Tonight I shaped the upper sides of the upper corner blocks and the lower sides of the lower corner blocks to receive the upper and lower ribs.

Shaping the Blocks

I did some of the shaping on my oscillating spindle-sander–a very handy tool which has paid for itself many times over–and some with an incannel gouge (Curved, but beveled on the inside face, rather than the outer face), finally smoothing with a half-round rasp.

More work for the Bending Iron

I noticed that during the time the bent ribs have been languishing in the unheated shop, they had straightened a little, so I turned on both the bending iron and the glue-pot, and while I waited for them to get hot, I carved some more on the pegbox of the scroll. It is nearing completion, in terms of depth and inside dimensions, but there is a whole lot left to go before it is anywhere near final completion. It takes about 20-30 minutes for the bending iron to get really hot, and that is about right for the gluepot as well.

Installation procedure

I dry-fitted the ribs first, to make sure that once they were glued in place, both ends would fit correctly and the length of the ribs would lie flat along the curve of the mold. Then I loosened the lower end and slathered the hot hide glue on, and clamped the rib into the curve with a clamping caul (a elongated wooden block shaped to force the rib tightly into the curve of the corner block.) Once the corner block end was in place, I glued the upper end to the neck block.

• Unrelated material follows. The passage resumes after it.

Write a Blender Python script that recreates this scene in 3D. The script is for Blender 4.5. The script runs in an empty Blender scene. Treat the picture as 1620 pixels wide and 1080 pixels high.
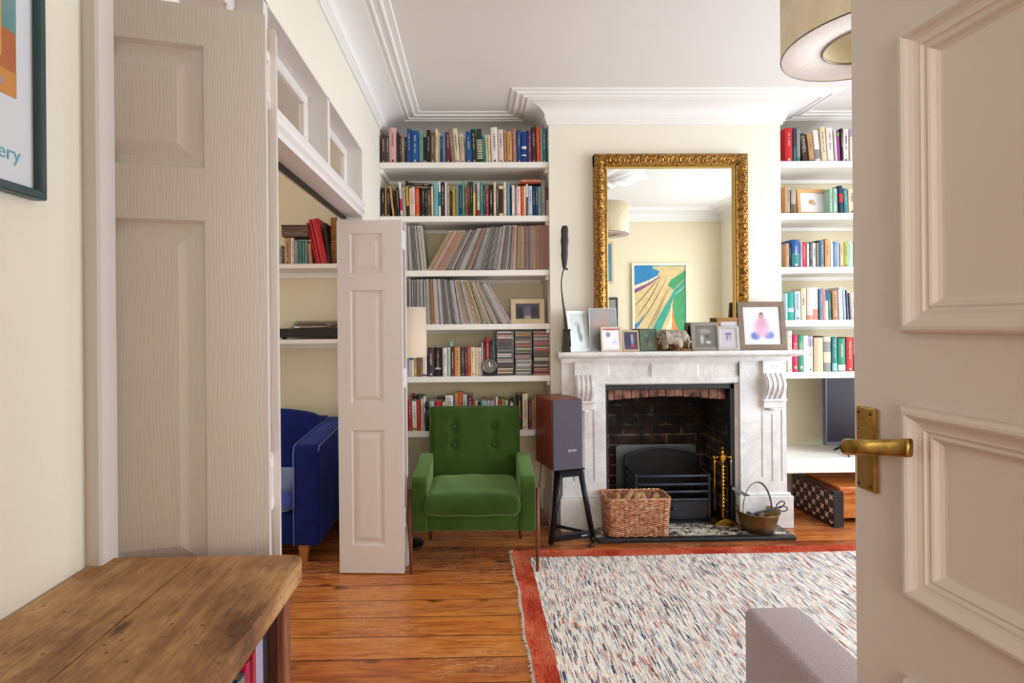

Note to self: warm the wood before gluing!

The shop was awfully cold, and the glue was gelling very rapidly. I hope I achieved a good joint– if not I can correct it tomorrow. I should have heated the joints with my heat gun, before applying the glue, but I wasn’t sure where it was, and didn’t feel like stopping everything to go look for it…so I just worked very quickly. 🙂 We’ll see how it turns out.

My other work: barge-building

Tomorrow, Ann and I will attend a barge launch at Gunderson, LLC, in Portland, where I work. We build large ocean-going barges, and rail freight-cars, there. Here’s a video of an earlier launch, if you have never seen one:

(I would rather build cellos…) 🙂 When I get home I will try to get the lower ribs installed, and the pegbox completed.